Zaten ortaya çıkan üçüncü kardeş başka bir annedenmiş anladığım kadarıyla. Ama o annenin Bahri’yle bir aşk mevzusu olmasından çok korkuyorum. Daha evvel de demiştim maziden de bir kadın meselesi çıkmaz inşallah diye. Bir de abi Sefer çıkacak teorisi ihtimali azalıyor gibi. Zaten fotoğraftaki çocuk kardeşleri olduğunu hatırlayacak yaştaydı en azından. Çok küçük yaşta yetimhaneye bırakılıp geçmişine dair hiçbir şey hatırlamayacak bir durumda değil gibi.
Sarı böcük
Sinan’ı kurtarma operasyonuna gelelim. Oyun konsolları arasında bir uyumsuzluk söz konusuymuş okuduğum kadarıyla. O kadar teknik bilgim yok. Ama Sinan’dan bekleyeceğimiz şeyler bunlar, o noktada sorun yok. Lakin başka yerlerde var. Behzat Ç. gibi Türk dizilerinde görmediğimiz şekilde sezonlar ilerledikçe kalitesini bozmayan bir dizinin bile bence mükemmel olmasının önüne geçen figürasyondaki oyunculuk mesela.
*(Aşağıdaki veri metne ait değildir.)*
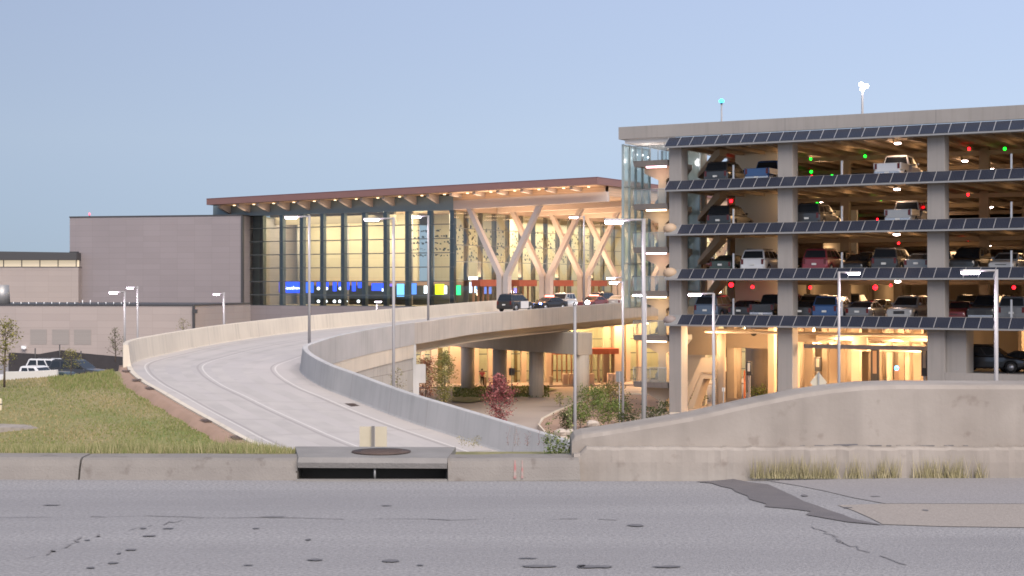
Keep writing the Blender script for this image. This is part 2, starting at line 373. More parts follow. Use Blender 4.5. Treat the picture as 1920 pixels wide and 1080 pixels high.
# right hand retaining wall along the street
wt = [(1072, 826), (1078, 818), (1092, 813), (1130, 808), (1200, 797), (1300, 780), (1400, 757), (1500, 737), (1560, 728), (1620, 722), (1680, 720), (1800, 720.5), (2300, 721)]
WY = 12.62
wall = thing('concrete_wall', 'long low weathered concrete wall rising towards the car park, ledge along its foot', 'wall', (3, WY, 0))
b = MB(); rings = []
wt2 = []
for i in range(len(wt) - 1):
    for k in range(4):
        t = k / 4; wt2.append((wt[i][0] + (wt[i + 1][0] - wt[i][0]) * t, wt[i][1] + (wt[i + 1][1] - wt[i][1]) * t))
for x, y in wt2:
    z = HC - (y - HY) / FP * WY; X = (x - 960) / FP * WY; e = .02
    rings.append([(X, WY, -.3), (X, WY, z - .04), (X, WY + .02, z - .01), (X, WY + .07, z), (X, WY + .42, z + .004), (X, WY + .45, z - .02), (X, WY + .45, -.6)])
b.loft(rings); b.build('upper_wall', CONC_WALL, wall, True)
b = MB(); rings = []
for x in [1076 + 12 * i for i in range(100)]:
    X = (x - 960) / FP * 12.5; j = U(-.005, .005); top = .235 + j - (.05 if x < 1090 else 0)
    rings.append([(X, 12.50 + j * .5, -.2), (X, 12.505 + j, .12), (X, 12.515 + j, top - .02), (X, 12.535, top), (X, WY - .002, top + .003), (X, WY - .002, -.2)])
b.loft(rings); b.build('foot_ledge', CONC_WALL, wall, True)
b = MB()                                                            # open joint and broken edge above the ledge
xs = [1500 + 9 * i for i in range(36)]
for i in range(len(xs) - 1):
    a = .004 + (.009 if 1560 < xs[i] < 1600 else 0) + U(0, .003)
    if R() < .2 and not 1550 < xs[i] < 1640: continue
    X0, X1 = [(x - 960) / FP * WY for x in xs[i:i + 2]]; z = .238
    b.hexa([(X0, WY - .006, z), (X1, WY - .006, z), (X1, WY + .01, z), (X0, WY + .01, z), (X0, WY - .006, z + a), (X1, WY - .006, z + a), (X1, WY + .01, z + a), (X0, WY + .01, z + a)])
b.build('open_joint', TAR, wall, True)

# ------------------------------------------------------------------ ramp stations
LS = [(-5.5, 54, -5.3), (-10, 62.6, -4.72), (-12, 66.5, -4.36), (-14.3, 71.1, -3.96), (-16.2, 74.9, -3.58), (-18.1, 79, -3.28), (-20.2, 85.2, -3.02), (-21.5, 91.5, -2.86), (-21.3, 100, -2.7), (-20.4, 108, -2.5),
      (-18.8, 116, -2.3), (-16.7, 124, -2.1), (-13, 134, -1.85), (-8, 150, -1.55), (-1.35, 175.5, -1.25), (8, 195, -1.15), (24, 223, -1.1)]
RS = [(2.4, 57, -5.35), (-2.6, 65.2, -4.57), (-4.0, 67.5, -4.36), (-5.7, 70.5, -4.06), (-7.5, 73.9, -3.7), (-9.1, 77, -3.4), (-10.6, 81.5, -3.08), (-11.4, 86, -2.88), (-11.25, 90, -2.76), (-10.75, 94.5, -2.6),
      (-9.6, 101, -2.42), (-8, 108, -2.23), (-6.2, 116, -2.1), (-1, 130, -1.68), (14.3, 160, -1.04), (22, 174, -1.0), (36, 200, -1.0)]
def cat(A, u):
    i = min(int(u), len(A) - 2); t = u - i
    p = [Vector(A[max(0, min(len(A) - 1, i + k))]) for k in (-1, 0, 1, 2)]
    return .5 * (2 * p[1] + (p[2] - p[0]) * t + (2 * p[0] - 5 * p[1] + 4 * p[2] - p[3]) * t * t + (3 * p[1] - p[0] - 3 * p[2] + p[3]) * t ** 3)
NU = len(LS) - 1
US = [i / 6 for i in range(NU * 6 + 1)]
def across(u, s): return cat(LS, u).lerp(cat(RS, u), s)
def nrm(A, u):                                                       # horizontal left normal of an edge
    d = cat(A, min(u + .05, NU)) - cat(A, max(u - .05, 0)); return Vector((-d.y, d.x, 0)).normalized()
ABUT = 11.55
ramp = thing('ramp_road', None, None, (-8, 75, -4)); tag(ramp, kind='structure')
b = MB(); ns = 8
top = [[across(u, k / ns) for k in range(ns + 1)] for u in US]
b.loft(top, caps=False, closed=False)
b.loft([[p - Vector((0, 0, .32)) for p in r][::-1] for r in top], caps=False, closed=False)
b.build('carriageway', ROADC, ramp, True)
def stripe(s, wd, u0, u1, m, name, dz=.005):
    b = MB(); us = [u for u in US if u0 <= u <= u1]
    pr = []
    for u in us:
        wdt = (cat(LS, u) - cat(RS, u)).length; h = wd / 2 / wdt
        pr.append([across(u, s - h) + Vector((0, 0, dz)), across(u, s + h) + Vector((0, 0, dz))])
    b.loft(pr, caps=False, closed=False); b.build(name, m, ramp, True)
JOINT = mat('joint_sealant', (.33, .305, .295), .9)
stripe(.435, .11, 0, 10.5, WHITE_LINE, 'lane_line'); stripe(.405, .14, 0, 12, JOINT, 'gutter_joint')
TRK = mat('tyre_track', (.37, .345, .33), .85, col2=(.43, .40, .38), nscale=.5, namt=1.0)
for s_ in (.17, .33, .52, .70): stripe(s_, .75, 0, 13, TRK, 'tyre_track', .0025)
stripe(.862, .11, 0, 12, WHITE_LINE, 'edge_line'); stripe(.838, .12, 0, 12, JOINT, 'gutter_joint')
stripe(.085, .10, 0, 12, WHITE_LINE, 'edge_line'); stripe(.105, .12, 0, 12, JOINT, 'gutter_joint')
for u, s0, s1 in ((3.05, .45, .83), (5.2, .02, .98), (1.4, .02, .98), (4.15, .02, .4), (6.6, .02, .98), (7.6, .02, .98), (2.4, .02, .42), (.6, .02, .98), (8.6, .02, .98), (9.6, .02, .98), (3.6, .02, .98)):
    b = MB(); b.quad(across(u, s0) + Vector((0, 0, .004)), across(u, s1) + Vector((0, 0, .004)), across(u + .012, s1) + Vector((0, 0, .004)), across(u + .012, s0) + Vector((0, 0, .004))); b.build('slab_joint', JOINT, ramp, True)
b = MB(); us = [u for u in US if u <= 6.5]                           # low kerb on the left edge below the barrier
b.loft([[cat(LS, u) + nrm(LS, u) * a + Vector((0, 0, z)) for a, z in ((-.02, -.2), (-.02, .10), (.02, .13), (.26, .13), (.28, -.3))] for u in us])
tag(b.build('kerb', CONC_RAMP), kind='structure')
for uu, off in ((3.5, .93), (5.0, -.05), (2.2, -.05), (1.2, -.05), (5.75, -.05), (4.3, -.05)):      # drain gratings
    c = across(uu, off); d = (across(uu + .1, off) - c).normalized(); n = Vector((-d.y, d.x, 0))
    b = MB()
    for i in range(5):
        o = c + d * (i * .16 - .4) + Vector((0, 0, .012 if off > 0 else .14))
        b.quad(o - n * .22, o + n * .22, o + n * .22 + d * .12, o - n * .22 + d * .12)
    b.build('drain_grate', RUST, ramp, True)
def barrier(A, side, u0, u1, name, label, h, m, zb=.0, step=1):
    us = [u for u in US if u0 <= u <= u1]
    if us[0] > u0: us = [u0] + us
    if us[-1] < u1: us.append(u1)
    rt = thing(name, label, 'barrier', tuple(cat(A, us[0])))
    b = MB(); rings = []
    for u in us:
        c = cat(A, u); n = nrm(A, u) * side; hh = h(u); z0 = zb if not callable(zb) else zb(u)
        rings.append([c + n * a + Vector((0, 0, z)) for a, z in ((.0, z0), (.0, .0), (.03, .08), (.16, hh - .03), (.19, hh), (.42, hh), (.45, hh - .03), (.45, z0))])
    b.loft(rings); b.build('barrier_wall', m, rt, True)
    k = 0
    for u in us[3:-2:7]:                                             # open joints: dark grooves wrapped 3 mm proud of the face
        c = cat(A, u); n = nrm(A, u) * side; d = Vector((n.y, -n.x, 0)) * .018; b = MB()
        prof = [c + n * a + Vector((0, 0, z)) for a, z in ((-.004, .02), (.026, .08), (.156, h(u) - .03), (.19, h(u) + .003), (.42, h(u) + .003), (.454, h(u) - .03), (.454, min(-.1, zb if not callable(zb) else zb(u))))]
        b.loft([[p - d, p + d] for p in prof], caps=False, closed=False); b.build('joint', JOINT, rt, True)
    return rt
barrier(LS, 1, 6.25, 14.0, 'outer_barrier', 'tall pale concrete barrier on the outside of the curving ramp', lambda u: 1.28 - .018 * (u - 6) if u < 13 else 1.15, CONC_RAMP, -.3)
barrier(RS, -1, 0, ABUT, 'inner_barrier', 'blue grey concrete barrier on the inside of the ramp bend', lambda u: 1.15, CONC_GREY, lambda u: -.42 if u > 7.5 else -.42)
pr = barrier(RS, -1, ABUT, 16, 'bridge_parapet', 'long streaked concrete parapet of the elevated bridge', lambda u: 1.1, CONC, -.42)
# retaining wall under the ramp (both sides and the abutment)
rw = thing('retaining_wall', 'block faced retaining wall holding up the curving ramp', 'wall', (-10, 90, -8))
b = MB(); us = [u for u in US if 4 <= u < ABUT] + [ABUT]
b.loft([[cat(RS, u) + nrm(RS, u) * -.36 + Vector((0, 0, -.3)), Vector((*(cat(RS, u) + nrm(RS, u) * -.36).xy, -9.2))] for u in us], caps=False, closed=False)
b.build('block_face', MSE, rw, True)
b = MB(); b.loft([[cat(RS, u) + nrm(RS, u) * a + Vector((0, 0, z)) for a, z in ((-.34, -1.35), (-.42, -1.35), (-.42, -.38), (-.34, -.38))] for u in us]); b.build('coping_beam', CONC_RAMP, rw, True)
b = MB(); b.loft([[cat(LS, u) + nrm(LS, u) * .3 + Vector((0, 0, -.3)), Vector((*(cat(LS, u) + nrm(LS, u) * .3).xy, -9.2))] for u in [u for u in US if 6 <= u < ABUT] + [ABUT]], caps=False, closed=False)
b.build('outer_face', MSE, rw, True)
a0, a1 = cat(RS, ABUT) + nrm(RS, ABUT) * -.42, cat(LS, ABUT) + nrm(LS, ABUT) * .42
dA = (a1 - a0); dA.z = 0; dA.normalize(); fA = Vector((dA.y, -dA.x, 0))
b = MB()
def ab(x, y, z): return Vector((a0.x, a0.y, 0)) + dA * x + fA * y + Vector((0, 0, z))
b.box(0, dA.dot(a1 - a0), -.8, 0, -9.2, -3.15, fr=ab); b.box(-.0, dA.dot(a1 - a0), -.8, -.5, -3.15, -2.5, fr=ab)
b.build('abutment', CONC_RAMP, rw, True)
b = MB(); b.box(-.06, .55, -.1, .85, -5.3, -4.0, fr=ab); b.box(-.06, .55, -.1, .35, -9.2, -5.3, fr=ab); b.box(-.08, .5, -.75, .12, -4.0, -2.6, fr=ab); b.build('stepped_pier', CONC_GREY, rw, True)

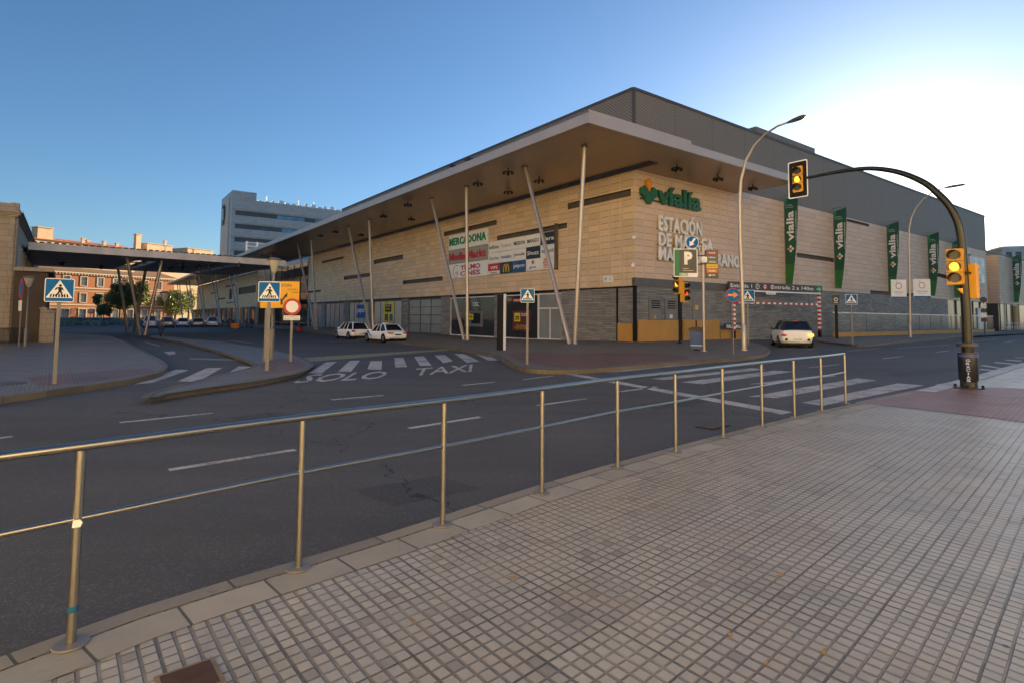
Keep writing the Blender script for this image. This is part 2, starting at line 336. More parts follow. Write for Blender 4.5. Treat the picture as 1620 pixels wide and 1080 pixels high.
# ------------------------------------------------------------------ mesh helpers
class MB:
    def __init__(s): s.v = []; s.f = []; s.mi = []; s.cur = 0
    def add(s, vs, fs):
        o = len(s.v); s.v += [tuple(v) for v in vs]; s.f += [tuple(i+o for i in f) for f in fs]; s.mi += [s.cur]*len(fs); return s
    def box(s, x0, x1, y0, y1, z0, z1):
        vs = [(x, y, z) for z in (z0, z1) for y in (y0, y1) for x in (x0, x1)]
        return s.add(vs, [(0, 2, 3, 1), (4, 5, 7, 6), (0, 1, 5, 4), (2, 6, 7, 3), (0, 4, 6, 2), (1, 3, 7, 5)])
    def tube(s, pts, rad, n=12, cap=True):
        pts = [Vector(p) for p in pts]; k = len(pts)
        rads = rad if isinstance(rad, (list, tuple)) else [rad]*k
        vs = []; fs = []
        up = None
        for i, p in enumerate(pts):
            d = (pts[min(i+1, k-1)]-pts[max(i-1, 0)]).normalized()
            if up is None: up = Vector((0, 0, 1)) if abs(d.z) < .9 else Vector((1, 0, 0))
            a = (up - d*up.dot(d)).normalized(); b = d.cross(a); up = a
            for j in range(n):
                t = 2*math.pi*j/n; vs.append(p + (a*math.cos(t)+b*math.sin(t))*rads[i])
        for i in range(k-1):
            for j in range(n):
                fs.append((i*n+j, i*n+(j+1) % n, (i+1)*n+(j+1) % n, (i+1)*n+j))
        if cap: fs.append(tuple(range(n))[::-1]); fs.append(tuple(range((k-1)*n, k*n)))
        return s.add(vs, fs)
    def lathe(s, prof, c=(0, 0, 0), n=20):
        vs = []; fs = []; k = len(prof)
        for r_, z in prof:
            for j in range(n):
                t = 2*math.pi*j/n; vs.append((c[0]+r_*math.cos(t), c[1]+r_*math.sin(t), c[2]+z))
        for i in range(k-1):
            for j in range(n): fs.append((i*n+j, i*n+(j+1) % n, (i+1)*n+(j+1) % n, (i+1)*n+j))
        fs.append(tuple(range(n))[::-1]); fs.append(tuple(range((k-1)*n, k*n)))
        return s.add(vs, fs)
    def prism(s, pts, y0, y1):
        """outline in x,z extruded along y (front face at y0)"""
        n = len(pts); vs = [(p[0], y0, p[1]) for p in pts] + [(p[0], y1, p[1]) for p in pts]
        fs = [tuple(range(n)), tuple(range(n, 2*n))[::-1]] + [(i, i+n, (i+1) % n+n, (i+1) % n) for i in range(n)]
        return s.add(vs, fs)
    def disc(s, cx, cz, r_, y0, y1, n=28, rx=None):
        return s.prism([((rx or r_)*math.cos(2*math.pi*i/n)+cx, r_*math.sin(2*math.pi*i/n)+cz) for i in range(n)], y0, y1)
    def ring(s, cx, cz, ro, ri, y0, y1, a0=0., a1=360., n=28):
        for i in range(n):
            t0 = R(a0+(a1-a0)*i/n); t1 = R(a0+(a1-a0)*(i+1)/n)
            s.prism([(cx+ri*math.cos(t0), cz+ri*math.sin(t0)), (cx+ro*math.cos(t0), cz+ro*math.sin(t0)), (cx+ro*math.cos(t1), cz+ro*math.sin(t1)), (cx+ri*math.cos(t1), cz+ri*math.sin(t1))], y0, y1)
        return s
    def bar(s, a, b, w_, d_):
        a = Vector(a); b = Vector(b); d = (b-a).normalized(); up = Vector((0, 0, 1)) if abs(d.z) < .95 else Vector((0, 1, 0))
        x = d.cross(up).normalized()*w_/2; y = x.cross(d).normalized()*d_/2
        vs = [a-x-y, a+x-y, a+x+y, a-x+y, b-x-y, b+x-y, b+x+y, b-x+y]
        return s.add(vs, [(3, 2, 1, 0), (4, 5, 6, 7), (0, 1, 5, 4), (1, 2, 6, 5), (2, 3, 7, 6), (3, 0, 4, 7)])
    def build(s, name, mats, parent=None, smooth=False, bevel=0.0):
        me = bpy.data.meshes.new(name); me.from_pydata(s.v, [], s.f)
        ms = mats if isinstance(mats, (list, tuple)) else [mats]
        for q in ms: me.materials.append(q)
        for p, i in zip(me.polygons, s.mi): p.material_index = i
        bm = bmesh.new(); bm.from_mesh(me)
        if bevel:
            bmesh.ops.bevel(bm, geom=list(bm.edges), offset=bevel, segments=2, affect='EDGES', clamp_overlap=True)
        bmesh.ops.delete(bm, geom=[v for v in bm.verts if not v.link_faces], context='VERTS')
        bmesh.ops.recalc_face_normals(bm, faces=bm.faces); bm.to_mesh(me); bm.free()
        if smooth:
            me.shade_smooth()
            try: me.set_sharp_from_angle(angle=R(38))
            except Exception: pass
        o = bpy.data.objects.new(name, me); COL.objects.link(o)
        if parent: o.parent = parent
        return o
def rrect(x0, x1, z0, z1, r_, n=5):
    out = []
    for cx, cz, a in ((x1-r_, z1-r_, 0), (x0+r_, z1-r_, 90), (x0+r_, z0+r_, 180), (x1-r_, z0+r_, 270)):
        for i in range(n+1):
            t = R(a+90*i/n); out.append((cx+r_*math.cos(t), cz+r_*math.sin(t)))
    return out
def tag(o, label, cat, group=None):
    o['label'] = label; o['category'] = cat
    if group: o['group'] = group
    return o
def thing(name, label, cat, loc=(0, 0, 0), rz=0.0, group=None):
    o = bpy.data.objects.new(name, None); o.empty_display_size = .3; COL.objects.link(o)
    o.location = loc; o.rotation_euler = (0, 0, rz); return tag(o, label, cat, group)
def dup(o, parent=None):
    c = o.copy(); COL.objects.link(c)
    if parent is not None: c.parent = parent
    for ch in [k for k in bpy.data.objects if k.parent == o]: dup(ch, c)
    return c
def text(s, x0, z0, wid, hei, y, name, ma, parent, depth=.004, bold=0.0, rot=0.0, sp=1.0):
    """lettering fitted into a box wid x hei (hei None keeps the shape), front towards -y"""
    cu = bpy.data.curves.new('t', 'FONT'); cu.body = s; cu.size = 1.0; cu.extrude = .5; cu.resolution_u = 2; cu.offset = bold; cu.space_character = sp
    ob = bpy.data.objects.new('t', cu); COL.objects.link(ob)
    bpy.context.view_layer.update(); dg = bpy.context.evaluated_depsgraph_get()
    me = bpy.data.meshes.new_from_object(ob.evaluated_get(dg)); bpy.data.objects.remove(ob)
    xs = [v.co.x for v in me.vertices]; ys = [v.co.y for v in me.vertices]
    ax, bx, ay, by = min(xs), max(xs), min(ys), max(ys)
    if wid is None: sy = hei/(by-ay); sx = sy
    else:
        sx = wid/(bx-ax); sy = sx if hei is None else hei/(by-ay)
    for v in me.vertices:
        px, pz = (v.co.x-ax)*sx, (v.co.y-ay)*sy
        if rot: px, pz = px*math.cos(rot)-pz*math.sin(rot), px*math.sin(rot)+pz*math.cos(rot)
        v.co = (x0+px, y+(0 if v.co.z > 0 else depth), z0+pz)
    bm = bmesh.new(); bm.from_mesh(me); bmesh.ops.recalc_face_normals(bm, faces=bm.faces); bm.to_mesh(me); bm.free()
    me.materials.clear(); me.materials.append(ma); me.name = name
    o = bpy.data.objects.new(name, me); COL.objects.link(o); o.parent = parent
    return o
def struct(o): o['kind'] = 'structure'; return o

# ------------------------------------------------------------------ ground sheets
def sheet(name, pts, dz, ma, skirt=0.0, parent=None):
    bm = bmesh.new()
    vs = [bm.verts.new((p[0], p[1], 0)) for p in pts]; f = bm.faces.new(vs)
    if f.calc_area() and f.normal.z < 0: bmesh.ops.reverse_faces(bm, faces=[f])
    bmesh.ops.triangulate(bm, faces=bm.faces[:])
    for u in (-6, 16):
        bmesh.ops.bisect_plane(bm, geom=bm.verts[:]+bm.edges[:]+bm.faces[:], plane_co=CO+UD*u, plane_no=UD)
    for v in bm.verts: v.co.z = G(v.co.x, v.co.y)+dz
    bmesh.ops.recalc_face_normals(bm, faces=bm.faces)
    if bm.faces[:][0].normal.z < 0: bmesh.ops.reverse_faces(bm, faces=bm.faces[:])
    if skirt:
        r_ = bmesh.ops.extrude_edge_only(bm, edges=[e for e in bm.edges if len(e.link_faces) == 1])
        for v in [g for g in r_['geom'] if isinstance(g, bmesh.types.BMVert)]: v.co.z -= skirt
    me = bpy.data.meshes.new(name); bm.to_mesh(me); bm.free(); me.materials.append(ma)
    o = bpy.data.objects.new(name, me); COL.objects.link(o)
    if parent: o.parent = parent
    return struct(o)
def densify(pts, step=1.2, closed=False):
    out = []; n = len(pts)
    for i in range(n if closed else n-1):
        a = Vector(pts[i]).to_2d() if len(pts[i]) > 2 else Vector(pts[i]); b = Vector(pts[(i+1) % n]); b = b.to_2d() if len(b) > 2 else b
        k = max(1, int((b-a).length/step))
        for j in range(k): out.append(a+(b-a)*j/k)
    if not closed:
        e = Vector(pts[-1]); out.append(e.to_2d() if len(e) > 2 else e)
    return out
def catmull(pts, k=5, closed=False):
    pts = [Vector(p[:2]) for p in pts]; n = len(pts); out = []
    for i in range(n if closed else n-1):
        p0 = pts[(i-1) % n] if closed or i > 0 else pts[0]; p1 = pts[i]; p2 = pts[(i+1) % n]; p3 = pts[(i+2) % n] if closed or i+2 < n else pts[-1]
        for j in range(k):
            t = j/k; out.append(.5*((2*p1)+(p2-p0)*t+(2*p0-5*p1+4*p2-p3)*t*t+(3*p1-p0-3*p2+p3)*t**3))
    if not closed: out.append(pts[-1])
    return out
def ribbon(name, line, off0, off1, dz, ma, drop=0.0, u_off=0.0):
    """strip beside a line (positive offset = right of travel), uv x = length run"""
    line = [Vector(p[:2]) for p in line]; n = len(line); vs = []; fs = []; uv = []; s_ = 0
    rows = 3 if drop else 2
    for i, p in enumerate(line):
        d = (line[min(i+1, n-1)]-line[max(i-1, 0)]).normalized(); nr = Vector((d.y, -d.x))
        if i: s_ += (line[i]-line[i-1]).length
        a = p+nr*off0; b = p+nr*off1
        if drop: vs.append((a.x, a.y, G(a.x, a.y)+dz-drop)); uv.append((s_, -drop))
        vs += [(a.x, a.y, G(a.x, a.y)+dz), (b.x, b.y, G(b.x, b.y)+dz)]; uv += [(s_, 0), (s_, abs(off1-off0))]
    for i in range(n-1):
        for k in range(rows-1): fs.append((i*rows+k, (i+1)*rows+k, (i+1)*rows+k+1, i*rows+k+1))
    me = bpy.data.meshes.new(name); me.from_pydata(vs, [], fs); l = me.uv_layers.new(name='UVMap')
    for lp in me.loops: l.data[lp.index].uv = uv[lp.vertex_index]
    bm = bmesh.new(); bm.from_mesh(me); bmesh.ops.recalc_face_normals(bm, faces=bm.faces)
    up = sum(f.normal.z for f in bm.faces)
    if up < 0: bmesh.ops.reverse_faces(bm, faces=bm.faces[:])
    bm.to_mesh(me); bm.free(); me.materials.append(ma)
    o = bpy.data.objects.new(name, me); COL.objects.link(o); return struct(o)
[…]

O kadın sarı böcek dedikçe televizyona bir şeyler fırlatasım geldi. Yanındaki adam da kendisi iyi ama çevresi kötü bir insanmış aslında, yazık oldu. Poyraz’ı görmeden üzerine şarjörleri boşalttılar ama Sinan’ı bir ısırıkla ellerinden kaçırdılar. Poyraz da adeta Poyraz Alemdar olup çat çat indirdi hepsini. Yani. Aksiyon çoğaldı istediğimiz gibi ama biraz daha özen lütfen. Keza Sefer-Zülfikâr-Taşkafa üçlüsünün Adil’in izbandut gibi adamına işkence sahnesi. Tokatla konuşacak bir model değil diyorsunuz da, tokat da atamıyorsunuz ki dedem? Boşa salladınız hep. Adamı bir şekilde ellerinden kaçıracaklarına emindim, öyle de oldu. Beceriksiz mafya. Ya İhsan’ın Poyraz’ın böğrüne attığı yumruklar? Türk filmi izler gibi “E vurmuyor ki?” dedik biz evcek. Sinan’ın kurtarıldıktan sonra hiçbir güvenlik önlemi alınmadan dımdızlak Begüm’e teslim edilmesini de ekleyeyim de içimde kalmasın.

Zülfikâr daha iyi tokat aşkediyor.
Meltem’i seviyorum. Taze bir hala olarak, sonunda yeğeniyle tanışmasına çok sevindim. Çok güzel hala olur kendisinden. Sinan’la oyun filan oynasınlar. Zülfikâr’ın nihayet kararını vermesiyle hepimiz rahatlamışızdır diye tahmin ediyorum. Hiçbir kelimesini değiştirmeden yaptığı konuşmaya Meltem’in verdiği tepkiyle Çiğdem’in tepkisini karşılaştırması bile yeterliydi Meltem’i seçmesi için. Gerçi gerçek hayatta 4S kuralı dediğimiz kural geçerli olur ve Zülfikâr fedakarlık gösteren Meltem’i değil, hâlâ çirkinlik peşinde olan Çiğdem’i seçerdi ama neyse ki Çiğdem’in gidici olduğunu biliyorduk. Zülfikâr artık kendisine gelsin. Zira bölümde o hengamede bile Pamuk’un derdinde olan Taşkafa’yla birlikte iyice kayışı koparıp Sefer’e bile gülüm diyen Zülfikâr’a güldük sadece. Bize öyle Zülfikâr lazım. Bir de lütfen o Vesikalı Yarim repliğini bir daha duymayalım, n’olur bak Allah’ın adını verdim.
Anlaşılamayan Poyraz
Güzel bölümlerde tekrar görüşebilmek dileğiyle,
Sevgiler.
Yazarın kişisel notu: Bir süredir zamansızlık ve ortamsızlık içinde hazırlamaya çalışıyorum yazıları. O sebeple gecikmelerden ötürü affola. Yine de okuyup beğenenlere teşekkürler.